Позднее он так сформулировал суть своих тогдашних размышлений:

«Мысль о том, что мне дана такая исключительно счастливая юность, всегда присутствовала в моем сознании; я ощущал ее даже как нечто угнетающее; и все с большей отчетливостью вставал передо мной вопрос, должен ли я принимать это счастье как нечто само собой разумеющееся. И это, а именно размышление о праве на счастье, было вторым величайшим переживанием моей жизни. И как переживание оно соединилось с первым, преследовавшим меня с самого детства; я имею в виду мое глубочайшее сострадание боли, которая царит в окружающем нас мире.

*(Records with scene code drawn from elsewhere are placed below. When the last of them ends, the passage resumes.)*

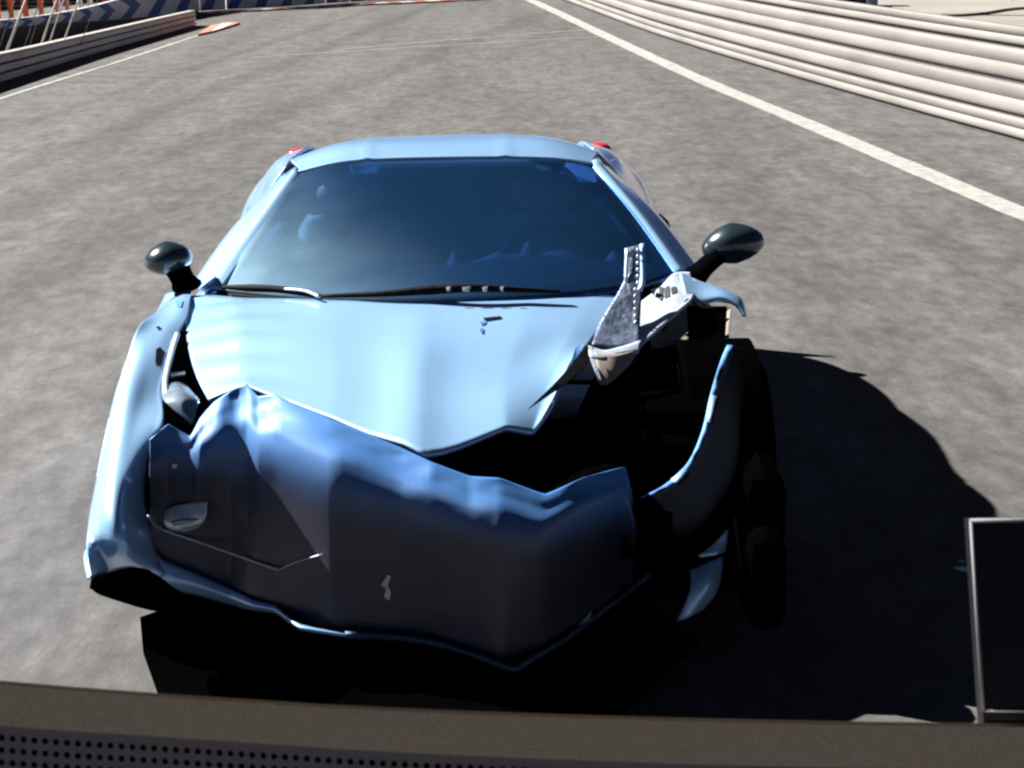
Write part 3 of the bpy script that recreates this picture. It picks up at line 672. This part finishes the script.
# plan line of the fascia's torn top edge: flatter across the nose than the bonnet edge behind it
_py = {168: .52, 190: .50, 200: .53, 214: .54, 230: .55, 247: .56, 258: .52, 276: .49, 335: .39, 400: .32, 432: .27}
fx[0] = [(a, b, _py.get(a, c)) for a, b, c in fx[0]]
frows = []
for t, f_, fw in ((0, 0, 0), (.09, .08, .035), (.19, .2, .075), (.32, .35, .085), (.5, .55, .055), (.72, .8, .02), (1, 1, 0)):
    row = []
    for i, (x, y, d) in enumerate(fx[0]):
        ly, ld = lip_at(max(x, 160) if i < 3 else x)
        row.append((x, y+(ly+2-y)*t, d+(ld+.02-d)*f_-fw*(1 if x > 195 else .4)))
    frows.append(row)
def fas_dis(v, u, t):
    fold = abs(((v.x*6.5+v.z*1.5+.5*math.sin(v.x*11)) % 1)-.5)*2-.5
    fade = max(0, 1-t*1.7)
    lf = max(0, min(1, (-.05-v.x)*3))
    return V((0, -1, .25))*((fold*.018*lf + nz(v, 9, .012) + abs(noise.noise(v*14))*.012)*fade*min(1, t*9) + nz(v, 4, .010)*min(1, t*4)*(1-t))
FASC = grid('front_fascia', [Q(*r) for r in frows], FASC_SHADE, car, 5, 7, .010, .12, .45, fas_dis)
# dark inner front (grille mouth) behind and below the fascia
gm = [[(146, 442, .66), (230, 440, .72), (330, 465, .62), (430, 495, .48), (530, 520, .42), (640, 510, .54)],
      [(146, 512, .60), (230, 530, .54), (330, 552, .42), (430, 580, .38), (530, 600, .36), (650, 560, .52)],
      [(160, 562, .52), (240, 600, .44), (330, 630, .32), (430, 652, .25), (520, 674, .20), (640, 596, .48)]]
def gm_dis(v, u, t): return V((0, -nz(v, 4, .012), 0))
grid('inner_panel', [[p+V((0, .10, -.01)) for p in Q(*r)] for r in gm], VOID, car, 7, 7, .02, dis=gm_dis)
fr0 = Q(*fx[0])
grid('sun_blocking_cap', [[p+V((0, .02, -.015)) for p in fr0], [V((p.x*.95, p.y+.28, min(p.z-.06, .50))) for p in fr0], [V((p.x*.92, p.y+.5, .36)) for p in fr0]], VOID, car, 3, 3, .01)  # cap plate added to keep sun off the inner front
# lower lip
top = LIP
wid = [3, 12, 22, 22, 17, 12, 9, 7, 5, 4, 3, 3, 3, 3, 3, 3, 3, 3]
r0 = Q(*top); r1 = Q(*[(a-(w_ if i < 3 else 0), b+w_*.55, c-.02) for i, ((a, b, c), w_) in enumerate(zip(top, wid))])
r2 = Q(*[(a-(w_ if i < 3 else 0)*1.3, b+w_, c+.01) for i, ((a, b, c), w_) in enumerate(zip(top, wid))])
grid('bumper_lip', [r[:9] for r in (r0, r1, r2)], PAINT, car, 4, 3, .010, .15)
grid('bumper_lip', [r[8:] for r in (r0, r1, r2)], SHPAINT, car, 4, 3, .006, .15, dis=lambda v, u, t: V((0, 0, nz(v, 30, .004))))
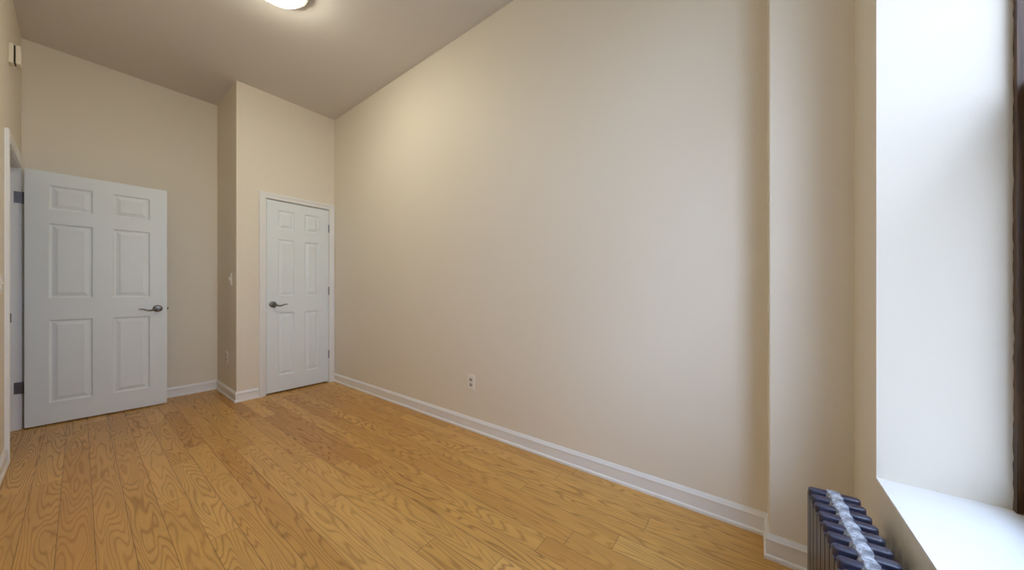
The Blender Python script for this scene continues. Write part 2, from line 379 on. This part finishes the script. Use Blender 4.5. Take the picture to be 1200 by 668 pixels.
# ------------------------------------------------------------------ six-panel doors
ROWS = [(0.170, 0.838), (1.018, 1.620), (1.735, 1.930)]
RINGS = [(0.0, 0.0), (0.003, 0.007), (0.009, 0.0115), (0.017, 0.0115), (0.040, 0.004), (0.0405, 0.0025)]
def door_leaf(w, h, stile, thick, rows):
    """front face at y=0 looking to -y, hinge side x=0"""
    bm = bmesh.new(); pw = (w - 3 * stile) / 2
    xs = [0, stile, stile + pw, 2 * stile + pw, w - stile, w]
    zs = [0] + [z for r in rows for z in r] + [h]
    for (yf, s) in ((0.0, 1), (thick, -1)):
        for i in range(5):
            for j in range(len(zs) - 1):
                a, b, c, d = xs[i], xs[i + 1], zs[j], zs[j + 1]
                if i in (1, 3) and j % 2 == 1:
                    prev = None
                    for ins, dep in RINGS:
                        y = yf + s * dep
                        ring = [bm.verts.new(p) for p in ((a + ins, y, c + ins), (b - ins, y, c + ins), (b - ins, y, d - ins), (a + ins, y, d - ins))]
                        if prev:
                            for k in range(4): bm.faces.new((prev[k], prev[(k + 1) % 4], ring[(k + 1) % 4], ring[k]))
                        prev = ring
                    bm.faces.new(prev)
                else:
                    bm.faces.new([bm.verts.new(p) for p in ((a, yf, c), (b, yf, c), (b, yf, d), (a, yf, d))])
    for i in range(5):
        for z in (0, h): bm.faces.new([bm.verts.new(p) for p in ((xs[i], 0, z), (xs[i + 1], 0, z), (xs[i + 1], thick, z), (xs[i], thick, z))])
    for j in range(len(zs) - 1):
        for x in (0, w): bm.faces.new([bm.verts.new(p) for p in ((x, 0, zs[j]), (x, 0, zs[j + 1]), (x, thick, zs[j + 1]), (x, thick, zs[j]))])
    bmesh.ops.remove_doubles(bm, verts=bm.verts, dist=1e-5)
    return bm
def lever(parent, x, z, s):
    """lever handle on the front face (y=0), lever pointing to s*x"""
    bm = bmesh.new()
    lathe(bm, [(0, -0.013), (0.014, -0.013), (0.024, -0.012), (0.030, -0.009), (0.0325, -0.004), (0.0325, 0.002), (0, 0.002)], (x, 0, z), (0, 1, 0), 32)
    h = obj('lever_handle', bm, NICKEL, parent, smooth=True); h['label'] = 'satin nickel lever handle with round rose'
    bm = bmesh.new()
    lathe(bm, [(0, -0.062), (0.009, -0.062), (0.012, -0.058), (0.012, -0.046), (0.010, -0.040), (0.010, -0.010), (0, -0.010)], (x, 0, z), (0, 1, 0), 20)
    pts, rr = [], []
    for k in range(17):
        t = k / 16
        pts.append((x + s * 0.118 * t, -0.052 + 0.006 * math.sin(PI * t), z - 0.002 - 0.013 * math.sin(PI * min(1, t * 1.15)) ** 2 + 0.004 * t * t))
        rr.append(0.0088 * (1 - 0.45 * t) if k < 16 else 0.003)
    tube(bm, pts, rr, 12, flat=0.8)
    obj('lever', bm, NICKEL, h, smooth=True)

dx, dy = 0.498 + 0.263, 4.516 - 4.565
d1 = obj('door_1', door_leaf(0.7625, 2.037, 0.110, 0.035, ROWS), DOORM, bevel=0.0012, seg=1)
d1.location = (-0.2585, 4.562, 0.013); d1.rotation_euler = (0, 0, math.atan2(dy, dx))
struct(d1, 'white six-panel door standing open against the end wall', 'door')
lever(d1, 0.702, 0.907, -1)
bm = boxes((0.7605, 0.7635, 0.006, 0.029, 0.877, 0.935)); box(bm, 0.762, 0.773, 0.012, 0.023, 0.897, 0.915)
o = obj('latch', bm, HINGEM, d1); o['label'] = 'dark metal latch bolt in the door edge'

W2 = CD1 - CD0 - 0.008 - 0.008
d2 = obj('door_2', door_leaf(W2, DOOR_H - 0.021, 0.103, 0.035, ROWS), DOORM, bevel=0.0012, seg=1)
d2.location = (CD0 + 0.0095, YC + 0.004, 0.016)
struct(d2, 'white narrow six-panel closet door, closed', 'door')
lever(d2, 1.216 - d2.location.x, 0.927, 1)
for z in (0.337, 1.085, 1.823):
    bm = bmesh.new(); c = (W2 + 0.002, -0.008, z - d2.location.z - 0.045)
    cyl(bm, c, (0, 0, 1), 0.0065, 0.09, 14); cyl(bm, (c[0], c[1], c[2] - 0.004), (0, 0, 1), 0.0045, 0.098, 12)
    box(bm, W2 - 0.0015, W2 + 0.004, -0.006, 0.03, c[2], c[2] + 0.09)
    o = obj('hinge', bm, HINGEM, d2, smooth=True); o['label'] = 'dull steel hinge knuckle'

# ------------------------------------------------------------------ window
ZM = 1.617
wn = empty('window_1', ((XS0 + XS) / 2, YN, ZS)); struct(wn, 'old brown wooden double-hung window set in the deep white recess', 'window')
def wl(bm): bmesh.ops.translate(bm, verts=bm.verts, vec=-wn.location); return bm
# jagged inside stop where the wall paint meets the old wood
def jag_stop(side):
    bm = bmesh.new(); n = 130; rnd = random.Random(8 + side); prev = None
    x_in = (XS - 0.0185) if side > 0 else (XS0 + 0.0185); x_w = XS if side > 0 else XS0
    low = 0.0
    for k in range(n + 1):
        z = ZS + (ZT - ZS) * k / n
        low = 0.8 * low + rnd.uniform(-0.0026, 0.0026)
        xe = x_w - side * (0.0015 + abs(low) + (0.0035 if rnd.random() < 0.14 else 0)) 
        y0, y1 = YN + 0.0015, YN - 0.012
        ring = [bm.verts.new(p) for p in ((x_in, y0, z), (xe, y0, z), (x_w + side * 0.0005, y1 + 0.010, z), (x_w + side * 0.0005, y1, z), (x_in, y1, z))]
        if prev:
            for j in range(5): bm.faces.new((prev[j], prev[(j + 1) % 5], ring[(j + 1) % 5], ring[j]))
        else: bm.faces.new(ring)
        prev = ring
    bm.faces.new(prev); return bm
for s in (1, -1): obj('inside_stop', wl(jag_stop(s)), WOODF, wn)
obj('jamb_liner', wl(boxes((XS - 0.003, XS + 0.001, YO + 0.02, YN - 0.012, ZS, ZT), (XS0 - 0.001, XS0 + 0.003, YO + 0.02, YN - 0.012, ZS, ZT),
    (XS - 0.0175, XS - 0.003, YN - 0.051, YN - 0.0125, ZM + 0.001, ZT - 0.021), (XS0 + 0.003, XS0 + 0.0175, YN - 0.051, YN - 0.0125, ZM + 0.001, ZT - 0.021))), LINER, wn)
obj('head_jamb', wl(boxes((XS0 + 0.003, XS - 0.003, YO + 0.02, YN, ZT - 0.02, ZT + 0.001))), WOODF, wn)
ZM = 1.617
def sash(name, y0, y1, z0, z1, stile, bot, top):
    x0, x1 = XS0 + 0.004, XS - 0.004
    bm = boxes((x0, x0 + stile, y0, y1, z0, z1), (x1 - stile, x1, y0, y1, z0, z1), (x0 + stile, x1 - stile, y0, y1, z0, z0 + bot), (x0 + stile, x1 - stile, y0, y1, z1 - top, z1))
    s = obj(name, wl(bm), WOODF, wn, bevel=0.002)
    yc = (y0 + y1) / 2
    g = obj('pane', wl(boxes((x0 + stile - 0.005, x1 - stile + 0.005, yc - 0.002, yc + 0.002, z0 + bot - 0.005, z1 - top + 0.005))), GLASS, s); g['label'] = 'clear glass pane'
    return s
lo = sash('lower_sash', YN - 0.048, YN - 0.0135, ZS + 0.001, ZM, 0.045, 0.075, 0.035)
up = sash('upper_sash', YN - 0.086, YN - 0.052, ZM - 0.035, ZT - 0.021, 0.034, 0.035, 0.05)
bm = bmesh.new(); lathe(bm, [(0, 0), (0.004, 0), (0.005, 0.004), (0.004, 0.009), (0, 0.010)], (XS - 0.016, YN - 0.018, ZM), (0, 0, 1), 14)
o = obj('white_peg', wl(bm), PLASTIC, wn, smooth=True); o['label'] = 'small white peg on top of the lower sash'
sc_ = obj('screen_frame', wl(boxes((XS0 + 0.004, XS0 + 0.022, YO + 0.025, YO + 0.036, ZS + 0.001, ZM + 0.01), (XS - 0.022, XS - 0.004, YO + 0.025, YO + 0.036, ZS + 0.001, ZM + 0.01),
        (XS0 + 0.022, XS - 0.022, YO + 0.025, YO + 0.036, ZS + 0.001, ZS + 0.02), (XS0 + 0.022, XS - 0.022, YO + 0.025, YO + 0.036, ZM - 0.008, ZM + 0.01))), LINER, wn)
obj('screen_mesh', wl(boxes((XS0 + 0.02, XS - 0.02, YO + 0.030, YO + 0.031, ZS + 0.018, ZM - 0.006))), SCREEN, sc_)

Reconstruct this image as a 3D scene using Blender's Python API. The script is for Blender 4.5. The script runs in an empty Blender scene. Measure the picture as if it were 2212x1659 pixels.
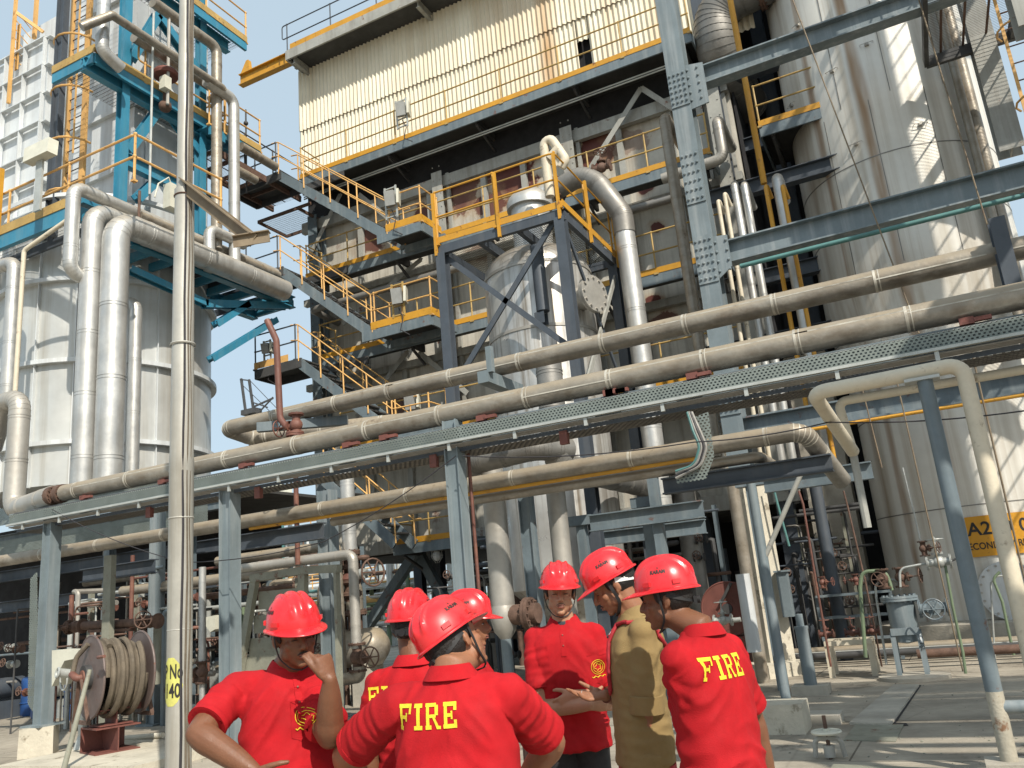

Эти два переживания мало-помалу слились в одно и придали определенность моему толкованию жизни как целого, и, в частности, моей решимости в отношении своего будущего.

Для меня становилось все более очевидным, что я не имею внутреннего права принимать как должное и свою счастливую юность, и свое здоровье, и свою работоспособность».

В Альберте росло, поднимаясь «из глубин счастья», ощущение, что он не может считать, что жизнь его принадлежит только ему. Он ощущал уже, что «человек принадлежит человеку», что «человек имеет права на человека»:

«Всякий, кто избавлен сам от боли, должен ощущать себя должным помочь утолению чужой боли. Все мы должны нести свою долю горя, выпавшего нашему миру. Смутно и неясно эта мысль зарождалась во мне и по временам оставляла меня, после чего я дышал свободно, снова воображая себя полным хозяином своей жизни. Но маленькое облачко уже поднялось над горизонтом. Порой я, конечно, мог отвернуться, чтобы не видеть его, но оно продолжало расти; медленно, но неуклонно росло оно и в конце концов закрыло все небо.